Feb. 22, 2007

Katherine Trinidad
Headquarters, Washington

John Ira Petty
Johnson Space Center, Houston



HOUSTON - Expedition 14 Commander Michael Lopez-Alegria and Flight
Engineer Mikhail Tyurin retracted a stuck antenna on a cargo
spacecraft during a 6-hour, 18-minute spacewalk that ended at 10:45
a.m. CST Thursday.

On Oct. 26, the antenna failed to retract when the Progress vehicle
docked to the station’s Zvezda Service Module. Moving the antenna was
necessary to ensure it would not interfere with the Progress
undocking in April.

Lopez-Alegria and Tyurin had planned to release the antenna latch with
a punch and a hammer. When clearance issues prevented that, they cut
struts supporting the antenna. That enabled them to partly retract
the antenna and secure it with wire ties. They reported it had about
six inches of clearance from Zvezda, adequate for undocking.

Early in the spacewalk, Tyurin had problems with his spacesuit’s
cooling system, which caused his visor to fog up. But he and
Lopez-Alegria were able to complete a number of other tasks. They
began the spacewalk by photographing a Russian satellite navigation
antenna and changing out a Russian materials experiment. They also
inspected and photographed an antenna for the Automated Transfer
Vehicle (ATV). The European cargo craft has more capacity than the
Progress and is scheduled to make its first trip to the station later
this year. The spacewalkers also photographed ATV docking targets.

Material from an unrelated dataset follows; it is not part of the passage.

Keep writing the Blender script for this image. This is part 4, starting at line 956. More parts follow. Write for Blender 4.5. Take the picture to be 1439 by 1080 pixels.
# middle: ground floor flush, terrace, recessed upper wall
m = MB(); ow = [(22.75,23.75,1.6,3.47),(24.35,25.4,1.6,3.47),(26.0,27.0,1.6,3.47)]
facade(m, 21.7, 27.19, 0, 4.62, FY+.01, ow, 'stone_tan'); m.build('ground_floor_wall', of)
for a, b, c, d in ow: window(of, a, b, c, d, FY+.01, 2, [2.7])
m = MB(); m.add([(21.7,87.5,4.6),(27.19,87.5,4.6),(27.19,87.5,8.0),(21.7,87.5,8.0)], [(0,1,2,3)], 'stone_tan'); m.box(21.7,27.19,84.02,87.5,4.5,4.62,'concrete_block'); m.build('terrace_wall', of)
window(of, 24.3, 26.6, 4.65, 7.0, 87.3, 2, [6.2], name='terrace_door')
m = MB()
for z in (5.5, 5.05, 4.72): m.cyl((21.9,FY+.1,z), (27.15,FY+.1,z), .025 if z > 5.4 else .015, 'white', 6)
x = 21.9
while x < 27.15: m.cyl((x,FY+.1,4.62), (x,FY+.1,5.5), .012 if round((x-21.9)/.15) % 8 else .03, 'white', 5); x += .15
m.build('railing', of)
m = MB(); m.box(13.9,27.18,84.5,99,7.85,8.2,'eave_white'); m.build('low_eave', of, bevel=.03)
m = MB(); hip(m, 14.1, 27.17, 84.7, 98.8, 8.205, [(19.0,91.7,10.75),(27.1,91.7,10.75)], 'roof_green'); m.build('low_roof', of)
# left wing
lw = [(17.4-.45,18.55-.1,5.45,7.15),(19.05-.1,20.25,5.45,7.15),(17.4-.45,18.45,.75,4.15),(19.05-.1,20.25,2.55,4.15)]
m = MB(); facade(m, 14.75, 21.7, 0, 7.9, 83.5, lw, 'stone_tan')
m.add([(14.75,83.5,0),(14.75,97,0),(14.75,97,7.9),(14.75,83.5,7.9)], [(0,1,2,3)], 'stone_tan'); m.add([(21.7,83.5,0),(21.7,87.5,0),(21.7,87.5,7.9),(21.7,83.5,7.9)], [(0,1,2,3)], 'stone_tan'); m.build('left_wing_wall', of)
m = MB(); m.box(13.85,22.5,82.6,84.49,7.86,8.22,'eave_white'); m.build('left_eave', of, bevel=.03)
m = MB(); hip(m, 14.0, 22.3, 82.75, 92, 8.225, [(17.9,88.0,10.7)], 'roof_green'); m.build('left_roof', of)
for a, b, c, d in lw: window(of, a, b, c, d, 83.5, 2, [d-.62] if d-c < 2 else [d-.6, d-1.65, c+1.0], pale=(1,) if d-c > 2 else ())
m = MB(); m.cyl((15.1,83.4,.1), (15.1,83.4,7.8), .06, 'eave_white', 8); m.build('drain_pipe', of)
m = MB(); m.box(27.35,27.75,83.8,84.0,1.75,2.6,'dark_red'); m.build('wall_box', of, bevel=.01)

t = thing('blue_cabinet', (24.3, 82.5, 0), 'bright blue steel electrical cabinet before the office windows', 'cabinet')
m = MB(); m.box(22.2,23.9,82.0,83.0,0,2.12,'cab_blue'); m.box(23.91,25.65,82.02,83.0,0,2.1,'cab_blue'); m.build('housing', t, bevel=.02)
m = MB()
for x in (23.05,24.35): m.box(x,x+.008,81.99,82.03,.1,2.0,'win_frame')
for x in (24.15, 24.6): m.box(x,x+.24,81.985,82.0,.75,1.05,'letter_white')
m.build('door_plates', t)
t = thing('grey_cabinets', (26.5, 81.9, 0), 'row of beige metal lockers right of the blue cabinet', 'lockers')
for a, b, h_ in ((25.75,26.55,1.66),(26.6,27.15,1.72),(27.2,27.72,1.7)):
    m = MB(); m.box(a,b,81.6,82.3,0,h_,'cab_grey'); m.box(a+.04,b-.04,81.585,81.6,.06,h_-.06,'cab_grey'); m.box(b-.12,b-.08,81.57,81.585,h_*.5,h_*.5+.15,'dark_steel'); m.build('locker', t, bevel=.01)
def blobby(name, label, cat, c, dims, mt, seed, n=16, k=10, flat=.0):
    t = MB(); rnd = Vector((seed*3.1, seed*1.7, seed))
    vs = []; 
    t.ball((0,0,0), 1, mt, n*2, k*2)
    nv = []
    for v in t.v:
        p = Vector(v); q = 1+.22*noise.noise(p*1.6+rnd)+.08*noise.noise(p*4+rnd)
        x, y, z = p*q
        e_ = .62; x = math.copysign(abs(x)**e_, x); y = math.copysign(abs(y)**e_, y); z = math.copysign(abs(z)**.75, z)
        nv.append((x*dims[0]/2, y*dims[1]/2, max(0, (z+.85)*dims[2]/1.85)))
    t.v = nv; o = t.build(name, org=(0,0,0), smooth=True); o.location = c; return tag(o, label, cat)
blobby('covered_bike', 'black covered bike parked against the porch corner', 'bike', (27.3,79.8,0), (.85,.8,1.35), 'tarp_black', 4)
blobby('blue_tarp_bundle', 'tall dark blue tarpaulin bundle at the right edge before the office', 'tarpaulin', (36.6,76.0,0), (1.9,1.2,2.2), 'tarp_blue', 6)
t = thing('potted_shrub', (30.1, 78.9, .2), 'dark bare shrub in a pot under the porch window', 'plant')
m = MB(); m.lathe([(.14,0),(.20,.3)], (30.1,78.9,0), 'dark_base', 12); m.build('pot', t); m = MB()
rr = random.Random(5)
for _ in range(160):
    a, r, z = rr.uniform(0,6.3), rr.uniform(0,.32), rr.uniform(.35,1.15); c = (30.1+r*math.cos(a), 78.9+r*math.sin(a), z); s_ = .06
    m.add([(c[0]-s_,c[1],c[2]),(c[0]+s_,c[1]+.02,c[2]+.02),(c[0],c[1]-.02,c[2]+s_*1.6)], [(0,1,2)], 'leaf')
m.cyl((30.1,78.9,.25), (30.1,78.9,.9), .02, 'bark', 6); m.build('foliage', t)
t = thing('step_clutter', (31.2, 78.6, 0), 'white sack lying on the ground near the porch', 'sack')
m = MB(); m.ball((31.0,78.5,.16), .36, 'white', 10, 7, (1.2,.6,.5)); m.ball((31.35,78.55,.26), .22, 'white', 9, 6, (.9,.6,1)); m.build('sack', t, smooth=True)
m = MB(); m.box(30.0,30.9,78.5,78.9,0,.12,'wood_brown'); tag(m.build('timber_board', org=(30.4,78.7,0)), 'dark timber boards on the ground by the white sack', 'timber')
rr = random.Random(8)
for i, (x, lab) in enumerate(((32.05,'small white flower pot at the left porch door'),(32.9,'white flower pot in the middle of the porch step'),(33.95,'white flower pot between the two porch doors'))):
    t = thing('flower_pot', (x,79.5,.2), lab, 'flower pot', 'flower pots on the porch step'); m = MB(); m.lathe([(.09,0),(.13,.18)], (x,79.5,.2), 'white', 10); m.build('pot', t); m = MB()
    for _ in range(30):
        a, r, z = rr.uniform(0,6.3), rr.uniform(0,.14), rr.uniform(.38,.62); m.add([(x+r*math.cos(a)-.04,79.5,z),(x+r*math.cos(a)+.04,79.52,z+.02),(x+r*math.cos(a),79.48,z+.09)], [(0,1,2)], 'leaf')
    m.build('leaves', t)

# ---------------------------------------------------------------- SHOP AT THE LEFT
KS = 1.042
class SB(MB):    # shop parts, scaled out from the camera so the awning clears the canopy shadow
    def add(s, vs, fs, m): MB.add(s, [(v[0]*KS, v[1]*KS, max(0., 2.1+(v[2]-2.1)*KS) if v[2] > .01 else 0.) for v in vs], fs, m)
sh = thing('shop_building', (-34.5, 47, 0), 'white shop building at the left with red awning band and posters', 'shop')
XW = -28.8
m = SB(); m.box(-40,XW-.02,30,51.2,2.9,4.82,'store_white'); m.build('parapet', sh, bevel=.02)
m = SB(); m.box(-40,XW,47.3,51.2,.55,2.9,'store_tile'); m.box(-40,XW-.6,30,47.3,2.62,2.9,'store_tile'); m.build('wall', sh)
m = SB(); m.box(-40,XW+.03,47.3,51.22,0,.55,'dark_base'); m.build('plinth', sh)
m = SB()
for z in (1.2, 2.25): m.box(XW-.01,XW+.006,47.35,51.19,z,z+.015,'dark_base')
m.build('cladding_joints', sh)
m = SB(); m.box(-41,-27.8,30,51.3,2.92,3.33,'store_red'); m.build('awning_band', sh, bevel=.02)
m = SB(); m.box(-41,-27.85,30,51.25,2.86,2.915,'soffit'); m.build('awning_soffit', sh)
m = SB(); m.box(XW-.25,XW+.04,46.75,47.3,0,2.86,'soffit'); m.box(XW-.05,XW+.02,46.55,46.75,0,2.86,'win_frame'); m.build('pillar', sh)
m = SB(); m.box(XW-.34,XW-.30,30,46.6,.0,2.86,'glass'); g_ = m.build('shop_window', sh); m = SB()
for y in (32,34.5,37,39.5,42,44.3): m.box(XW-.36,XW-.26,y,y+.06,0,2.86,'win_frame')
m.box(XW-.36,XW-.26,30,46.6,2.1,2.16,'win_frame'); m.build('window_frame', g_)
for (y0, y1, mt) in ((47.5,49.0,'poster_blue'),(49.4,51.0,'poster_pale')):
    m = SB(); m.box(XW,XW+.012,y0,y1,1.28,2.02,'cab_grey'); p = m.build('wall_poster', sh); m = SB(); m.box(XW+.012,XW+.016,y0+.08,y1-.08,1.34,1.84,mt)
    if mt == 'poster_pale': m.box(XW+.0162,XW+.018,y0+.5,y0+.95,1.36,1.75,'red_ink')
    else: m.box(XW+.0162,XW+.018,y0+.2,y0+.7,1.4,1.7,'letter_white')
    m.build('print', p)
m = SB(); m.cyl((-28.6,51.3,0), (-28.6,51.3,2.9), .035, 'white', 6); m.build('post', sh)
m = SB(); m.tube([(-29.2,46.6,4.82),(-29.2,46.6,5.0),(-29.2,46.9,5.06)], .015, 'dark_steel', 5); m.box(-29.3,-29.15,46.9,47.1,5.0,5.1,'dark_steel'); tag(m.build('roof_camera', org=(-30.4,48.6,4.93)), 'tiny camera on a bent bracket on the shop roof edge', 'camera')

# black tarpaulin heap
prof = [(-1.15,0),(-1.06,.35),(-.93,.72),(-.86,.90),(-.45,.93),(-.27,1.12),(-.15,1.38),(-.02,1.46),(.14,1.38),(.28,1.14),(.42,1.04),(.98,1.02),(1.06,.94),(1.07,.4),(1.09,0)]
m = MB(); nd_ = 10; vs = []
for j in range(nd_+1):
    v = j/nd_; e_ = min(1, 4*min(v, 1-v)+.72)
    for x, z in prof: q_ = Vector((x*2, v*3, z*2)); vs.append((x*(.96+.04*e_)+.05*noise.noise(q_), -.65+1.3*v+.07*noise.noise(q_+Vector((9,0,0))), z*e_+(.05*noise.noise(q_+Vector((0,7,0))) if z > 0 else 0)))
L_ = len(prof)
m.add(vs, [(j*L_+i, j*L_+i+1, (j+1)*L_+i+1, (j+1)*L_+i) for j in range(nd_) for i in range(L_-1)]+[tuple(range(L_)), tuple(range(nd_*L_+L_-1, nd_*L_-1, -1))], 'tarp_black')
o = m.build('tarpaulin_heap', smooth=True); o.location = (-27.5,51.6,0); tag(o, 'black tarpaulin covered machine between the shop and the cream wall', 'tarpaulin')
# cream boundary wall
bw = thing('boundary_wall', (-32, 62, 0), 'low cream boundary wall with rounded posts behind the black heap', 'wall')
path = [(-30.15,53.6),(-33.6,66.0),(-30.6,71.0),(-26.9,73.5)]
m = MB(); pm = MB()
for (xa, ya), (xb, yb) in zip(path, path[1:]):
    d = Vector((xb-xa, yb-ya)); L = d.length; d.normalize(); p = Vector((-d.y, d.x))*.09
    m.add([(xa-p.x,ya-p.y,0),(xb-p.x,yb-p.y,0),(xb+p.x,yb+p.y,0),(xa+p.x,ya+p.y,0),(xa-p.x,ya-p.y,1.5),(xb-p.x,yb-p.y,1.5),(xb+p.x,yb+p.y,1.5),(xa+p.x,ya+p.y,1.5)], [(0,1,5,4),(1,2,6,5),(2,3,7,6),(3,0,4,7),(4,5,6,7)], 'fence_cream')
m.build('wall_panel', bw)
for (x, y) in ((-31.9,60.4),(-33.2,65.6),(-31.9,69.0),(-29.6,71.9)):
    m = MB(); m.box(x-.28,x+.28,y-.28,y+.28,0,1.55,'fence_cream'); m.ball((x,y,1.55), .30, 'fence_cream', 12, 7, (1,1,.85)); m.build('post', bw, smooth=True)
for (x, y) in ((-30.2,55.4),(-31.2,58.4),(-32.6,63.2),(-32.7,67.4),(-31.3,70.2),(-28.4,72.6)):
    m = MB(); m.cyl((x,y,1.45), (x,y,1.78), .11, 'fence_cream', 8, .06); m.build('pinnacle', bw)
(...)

They photographed a German robotics experiment, inspected, remated and
photographed hardware connectors and inspected retention mechanisms
and bolted joints on a hand-operated Strela crane that helps
transport people and equipment outside Pirs. They also stowed two
foot restraints on a ladder at Pirs before ending the spacewalk.

The spacewalk from the Pirs docking compartment was conducted in
Russian Orlan spacesuits. It was the 81st for station assembly and
maintenance, the 53rd from the station, the 20th from Pirs and the
fifth for this station crew. This was the 10th spacewalk for
Lopez-Alegria, a U.S. record, and the fifth for Tyurin.